The Educators’ and Trainers’ Symposium provides a forum for academic and industry professionals with a vested interest in software development education and training to share their ideas for translating methods, practices, and theory into courses and curricula. The focus of this year’s symposium is to set the course for software development education and training for the coming decade.

Call for papers

The Educators’ Symposium originated at a time when SPLASH was OOPSLA and teaching OO was a new frontier. We now live in a post-OO world. OOP is mainstream in industry and in the university. While there is always room for us to learn new techniques, teaching OOP is normal, not revolutionary.

The same is true for technologies that have come since the early years of the Educators’ Symposium. Patterns, extreme programming, test-driven development, … Technologies that once were revolutionary are now used by many people and taught at many universities. The Symposium helps us learn more, but the ground is well-trodden.

These days, the software development world is confronting new challenges, including the emergence of cloud computing, “big data”, concurrency, and functional programming. More and more, “non-programmers” program, using tools such as Processing, Scratch, and Alice, and scripting languages such Python and Ruby.

What is important in teaching programming to future and current professionals who work in this rapidly changing world? What is important in teaching programming to an audience with interests that range from science to the web to data mining to art? Where do we go in a post-OO world?

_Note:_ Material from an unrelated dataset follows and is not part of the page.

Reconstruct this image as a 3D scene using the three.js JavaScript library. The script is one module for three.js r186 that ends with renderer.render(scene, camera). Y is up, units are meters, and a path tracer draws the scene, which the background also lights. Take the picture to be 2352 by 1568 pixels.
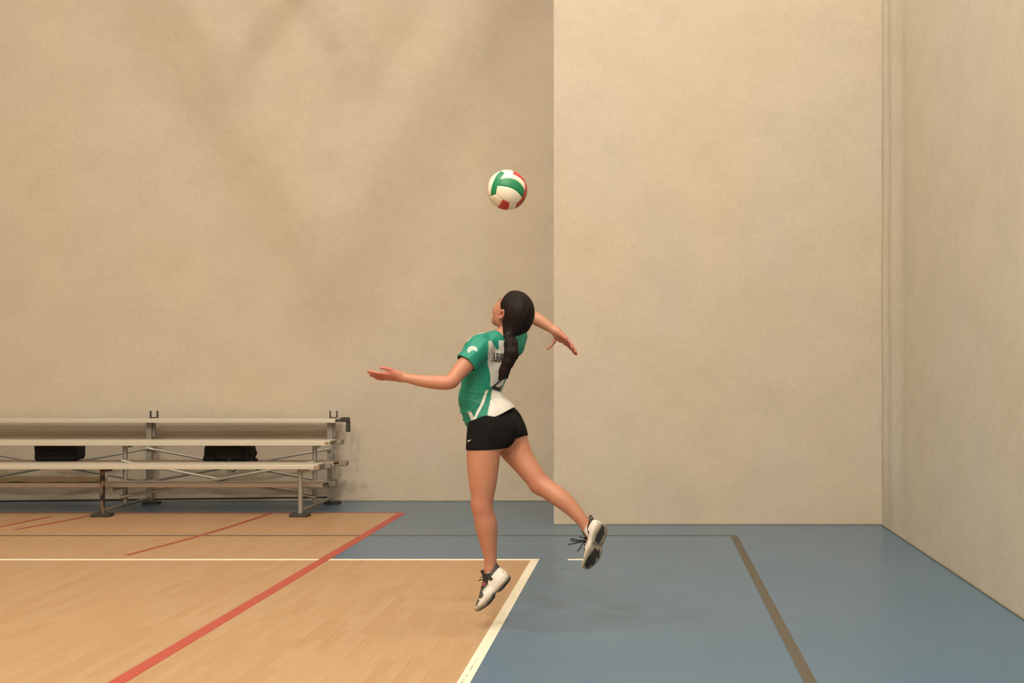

That is the charge for attendees at the 2011 Educators’ Symposium: charting a course for the next 10 years of software development education.

By the end of the day, Symposium attendees will produce a two-page document laying out the issues that emerge from the symposium, suitable for proposing an ITiCse working group or a SIGCSE workshop.

Selection Process

The committee solicits a wide variety of submissions. + We invite traditional papers that describe solid techniques for teaching any facet of software development, with an emphasis on ideas and tools that work in a evolving software world. + We invite proposals for any sort of session: panels, debates, talks, demos, activities, reports, posters, or any structured session that helps the group advance its goal of charting the course for the next decade.

SPLASH encourages submissions that diverge from the dominant trajectory of the field or that challenge existing existing practice. Dare to think big thoughts and to propose audacious ideas.

The program committee will consider the following criteria when evaluating submissions:

  • Interest: The submission should be interesting, intriguing, or provocative. A paper challenges or changes informed opinion about what is possible, true, or likely. Any other kind of session creates dialogue that looks to the future as well as the present.
  • Support: The submission presents evidence or arguments that support its claims.
  • Clarity: The submission presents its claims and results clearly and compellingly.

Submission

For papers, submit a full paper, which should be 8 pages or less in length. For other proposals, submit an abstract of 1-2 pages that explains the session and how it addresses the goals of the Symposium.

SIGPLAN Proceedings Format, 10-point font. Note that by default the SIGPLAN Proceedings Format produces papers in 9-point font. If you are formatting your paper using Latex, you will need to set the 10pt option in the \documentclass command. If you are formatting your paper using Word, you may wish to use the provided Word template that provides support for this font size.